PROBLEM STATEMENT: Filter the records below down to lines containing "this".

RECORD LIST:
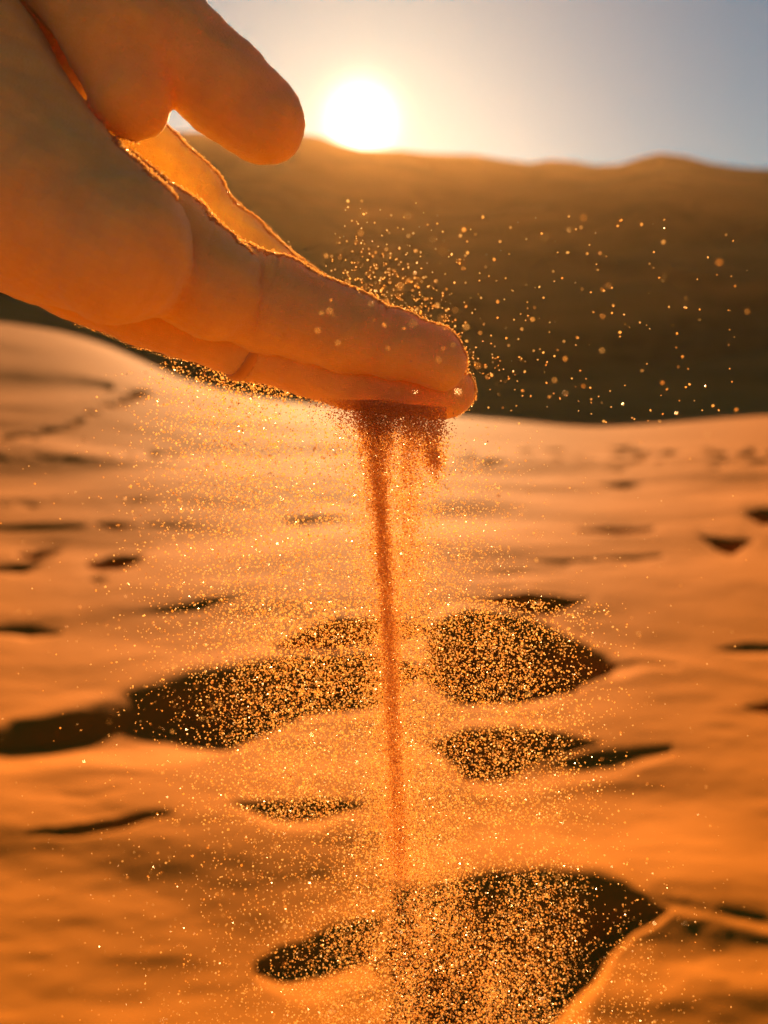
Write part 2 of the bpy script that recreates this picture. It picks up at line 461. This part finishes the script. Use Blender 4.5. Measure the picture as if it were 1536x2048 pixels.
for _ in range(2):                                   # settle on the true surface
    e = 0.00012
    d0 = skin_sdf(V)
    g = np.stack([skin_sdf(V + np.eye(3)[k] * e) - skin_sdf(V - np.eye(3)[k] * e) for k in range(3)], -1) / (2 * e)
    V = V - np.clip(d0 / np.maximum((g ** 2).sum(1), .3), -HF, HF)[:, None] * g * 0.8
quads = []
for ax in range(3):
    sl = [slice(1, n - 1) for n in nf]; s2 = list(sl)
    sl[ax] = slice(0, nf[ax] - 1); s2[ax] = slice(1, nf[ax])
    A = inside[tuple(sl)]; B = inside[tuple(s2)]
    off = np.array([1, 1, 1]); off[ax] = 0
    for flip, mk in ((False, A & ~B), (True, ~A & B)):
        e_ = np.argwhere(mk) + off
        u, w = (ax + 1) % 3, (ax + 2) % 3
        q = []
        for du, dw in ((-1, -1), (0, -1), (0, 0), (-1, 0)):
            c = e_.copy(); c[:, u] += du; c[:, w] += dw
            q.append(vid[tuple(c.T)])
        q = np.stack(q, -1)
        quads.append(q[:, ::-1] if flip else q)
quads = np.concatenate(quads); quads = quads[(quads >= 0).all(1)]

BASIS = np.array([[1, 0, 0], [0, SP, CP], [0, CP, -SP]])     # camera x, y(up), z(away) in world axes
def to_world(P): return CAM + P @ BASIS
# camera space x right, y up, z away is left-handed: reverse the winding
quads = quads[:, ::-1]

def skin_material():
    m, t, o = new_mat("skin")
    n = t.nodes.new; l = t.links.new
    p = n('ShaderNodeBsdfPrincipled')
    p.inputs['Roughness'].default_value = 0.55
    p.inputs['Specular IOR Level'].default_value = 0.35
    p.inputs['Subsurface Weight'].default_value = 0.85
    p.inputs['Subsurface Radius'].default_value = (1.0, 0.75, 0.22)
    p.inputs['Subsurface Scale'].default_value = 0.0068
    p.inputs['Sheen Weight'].default_value = 0.5
    p.inputs['Sheen Roughness'].default_value = 0.35
    p.inputs['Sheen Tint'].default_value = (1, .85, .6, 1)
    g = n('ShaderNodeNewGeometry')
    a = n('ShaderNodeTexNoise'); a.inputs['Scale'].default_value = 140; a.inputs['Detail'].default_value = 7; a.inputs['Roughness'].default_value = 0.65
    l(g.outputs['Position'], a.inputs['Vector'])
    r = n('ShaderNodeValToRGB')
    r.color_ramp.elements[0].position = 0.3; r.color_ramp.elements[0].color = (0.82, 0.53, 0.13, 1)
    r.color_ramp.elements[1].position = 0.7; r.color_ramp.elements[1].color = (0.92, 0.64, 0.17, 1)
    l(a.outputs['Fac'], r.inputs[0]); l(r.outputs[0], p.inputs['Base Color'])
    v = n('ShaderNodeTexVoronoi'); v.inputs['Scale'].default_value = 1600; v.feature = 'DISTANCE_TO_EDGE'
    l(g.outputs['Position'], v.inputs['Vector'])
    b2 = n('ShaderNodeTexNoise'); b2.inputs['Scale'].default_value = 420; b2.inputs['Detail'].default_value = 4
    l(g.outputs['Position'], b2.inputs['Vector'])
    ad = n('ShaderNodeMath'); ad.operation = 'ADD'; l(v.outputs['Distance'], ad.inputs[0]); l(b2.outputs['Fac'], ad.inputs[1])
    bp = n('ShaderNodeBump'); bp.inputs['Strength'].default_value = 0.9; bp.inputs['Distance'].default_value = 0.0003
    l(ad.outputs[0], bp.inputs['Height']); l(bp.outputs[0], p.inputs['Normal'])
    l(p.outputs[0], o.inputs[0])
    return m
M_SKIN = skin_material()
hand = mesh_from("hand", to_world(V), quads, M_SKIN)
tag(hand, "cupped bare hand reaching in from the upper left and letting sand run out", "hand")

# fingernails: curved plates on the back of two fingertips
mn, tn, on = new_mat("nail")
pn = tn.nodes.new('ShaderNodeBsdfPrincipled'); pn.inputs['Base Color'].default_value = (0.80, 0.45, 0.25, 1)
pn.inputs['Roughness'].default_value = 0.3; pn.inputs['Subsurface Weight'].default_value = 1.0
pn.inputs['Subsurface Radius'].default_value = (1, .4, .15); pn.inputs['Subsurface Scale'].default_value = 0.004
tn.links.new(pn.outputs[0], on.inputs[0])
def nail(p0, p1, r0, r1, up, half_deg):
    a, s = at(*p0); b, _ = at(*p1)
    ax = b - a; Ln = np.linalg.norm(ax); ax = ax / Ln
    d0 = np.array(up, float); d0 -= ax * (d0 @ ax); d0 /= np.linalg.norm(d0)
    sd_ = np.cross(ax, d0)
    nu, nv = 12, 15; out_ = []
    for th in (0.0, 7.0):
        for i in range(nu):
            q = i / (nu - 1); wd = half_deg * (1 - .25 * (2 * max(q - .5, 0)) ** 2) * (0.86 + .14 * min(1, q * 4))
            for j in range(nv):
                an = math.radians(wd) * (2 * j / (nv - 1) - 1)
                bow = q * Ln + 4 * s * (math.cos(an) - .8) * q
                rad = ((r0 + (r1 - r0) * q) + (th - 3.5) * (1 - .55 * abs(2 * j / (nv - 1) - 1))) * s
                out_.append(a + ax * bow + (d0 * math.cos(an) + sd_ * math.sin(an)) * rad)
    n = nu * nv
    fa = [tuple(x) for x in grid_faces(nu, nv)]
    fs = [f[::-1] for f in fa] + [tuple(k + n for k in f) for f in fa]
    rim = [j for j in range(nv)] + [i * nv + nv - 1 for i in range(1, nu)] + [(nu - 1) * nv + j for j in range(nv - 2, -1, -1)] + [i * nv for i in range(nu - 2, 0, -1)]
    for k in range(len(rim)):
        u, w = rim[k], rim[(k + 1) % len(rim)]; fs.append((u, w, w + n, u + n))
    return mesh_from("fingernail", to_world(np.array(out_)), np.array(fs), mn, hand)
nail((850, 712, 60), (896, 737, 60), 49, 46, (-.35, -1, .1), 62)
nail((862, 783, 168), (908, 787, 168), 48, 45, (-.1, -1, .25), 62)

# ring on the lower finger
mr, tr, orr = new_mat("ring_metal")
pr = tr.nodes.new('ShaderNodeBsdfPrincipled'); pr.inputs['Base Color'].default_value = (0.60, 0.36, 0.15, 1)
pr.inputs['Metallic'].default_value = 0.9; pr.inputs['Roughness'].default_value = 0.5
tr.links.new(pr.outputs[0], orr.inputs[0])
c0, s0 = at(494, 679, 150); c1, _ = at(700, 744, 160)
ax = c1 - c0; ax = ax + np.array([0, 0, .5]) * np.linalg.norm(ax); ax /= np.linalg.norm(ax)
e1 = np.cross(ax, [0, 1, 0]); e1 /= np.linalg.norm(e1); e2 = np.cross(ax, e1)
sec = [(-13, 0), (-11, 5), (0, 7), (11, 5), (13, 0), (11, -4), (-11, -4)]
rv = []
for i in range(64):
    an = 2 * math.pi * i / 64
    for wv, tv in sec:
        rv.append(c0 + ax * wv * s0 + (e1 * math.cos(an) * 1.06 + e2 * math.sin(an)) * (79 + tv) * s0)
ns = len(sec)
rf = np.array([(i * ns + j, i * ns + (j + 1) % ns, ((i + 1) % 64) * ns + (j + 1) % ns, ((i + 1) % 64) * ns + j) for i in range(64) for j in range(ns)])
ring = mesh_from("finger_ring", to_world(np.array(rv)), rf, mr)
tag(ring, "narrow band worn on the lower finger, half hidden behind the front finger", "ring")

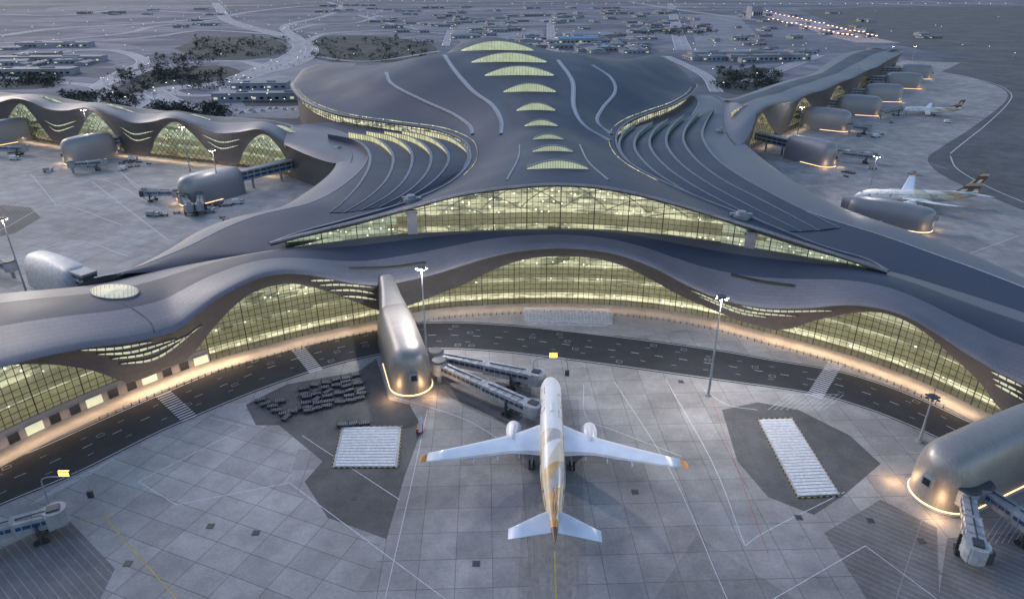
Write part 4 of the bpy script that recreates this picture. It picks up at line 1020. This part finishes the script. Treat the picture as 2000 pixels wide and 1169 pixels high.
# ================================================================ EQUIPMENT PADS
def pad(c,label,slats,z=.25):
    P=gl(c); ctr=sum(P,Vector())/4
    th=empty("equipment_pad",(ctr.x,ctr.y,0),label,"equipment platform","raised equipment platforms")
    b=B(); e=[P[i]-ctr for i in range(4)]
    b.add([Vector((p.x,p.y,.02)) for p in e]+[Vector((p.x,p.y,z)) for p in e],[(4,5,6,7)]+[(i,(i+1)%4,4+(i+1)%4,4+i) for i in range(4)]); b.obj("deck",[M['bridge']],th)
    b=B()
    for i in range(slats):
        t=(i+.5)/slats; a=e[0].lerp(e[3],t); c_=e[1].lerp(e[2],t); w=(e[3]-e[0]).length/slats*.8
        a=a.lerp(c_,.04); c_=c_.lerp(a,.04); b.beam(Vector((a.x,a.y,z+.06)),Vector((c_.x,c_.y,z+.06)),w,.12)
    b.obj("slats",[M['white']],th)
    b=B()
    for i in range(4):
        a=e[i]*1.03; c_=e[(i+1)%4]*1.03; n=max(4,int((c_-a).length/.7))
        for k in range(n): 
            p=a.lerp(c_,k/n);q=a.lerp(c_,(k+1)/n); b.beam(Vector((p.x,p.y,.15)),Vector((q.x,q.y,.15)),.16,.2,k%2)
    b.obj("hazard_kerb",[M['yellow'],M['blk']],th)
pad([(668,835),(784,833),(776,912),(650,912)],"white slatted equipment platform with black and yellow kerb",14)
pad([(1480,820),(1547,818),(1640,966),(1558,970)],"long white slatted equipment platform with hazard kerb",26)
P=gl([(1022,603),(1188,606),(1197,614),(1196,633),(1185,638),(1030,633),(1020,625)])
th=empty("raised_grating",P[0],"low pale gridded equipment slab beside the terminal","equipment platform")
b=B(); o_=P[0]; n=len(P)
b.add([Vector((p.x,p.y,.05))-Vector((o_.x,o_.y,0)) for p in P]+[Vector((p.x-o_.x,p.y-o_.y,.7)) for p in P],[tuple(range(2*n-1,n-1,-1))]+[(i,(i+1)%n,n+(i+1)%n,n+i) for i in range(n)]); b.obj("deck",[M['bridge']],th)
b=B()
A=G(1026,607),G(1186,610),G(1190,634),G(1026,629)
for i in range(25):
    t=i/24; p=A[0].lerp(A[1],t)-o_; q=A[3].lerp(A[2],t)-o_; b.beam(Vector((p.x,p.y,.75)),Vector((q.x,q.y,.75)),.12,.12)
for i in range(7):
    t=i/6; p=A[0].lerp(A[3],t)-o_; q=A[1].lerp(A[2],t)-o_; b.beam(Vector((p.x,p.y,.78)),Vector((q.x,q.y,.78)),.12,.1)
b.obj("grating",[M['white']],th)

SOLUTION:
Write part 2 of the bpy script that recreates this picture. It picks up at line 461. This part finishes the script. Use Blender 4.5. Measure the picture as if it were 1536x2048 pixels.
Write part 4 of the bpy script that recreates this picture. It picks up at line 1020. This part finishes the script. Treat the picture as 2000 pixels wide and 1169 pixels high.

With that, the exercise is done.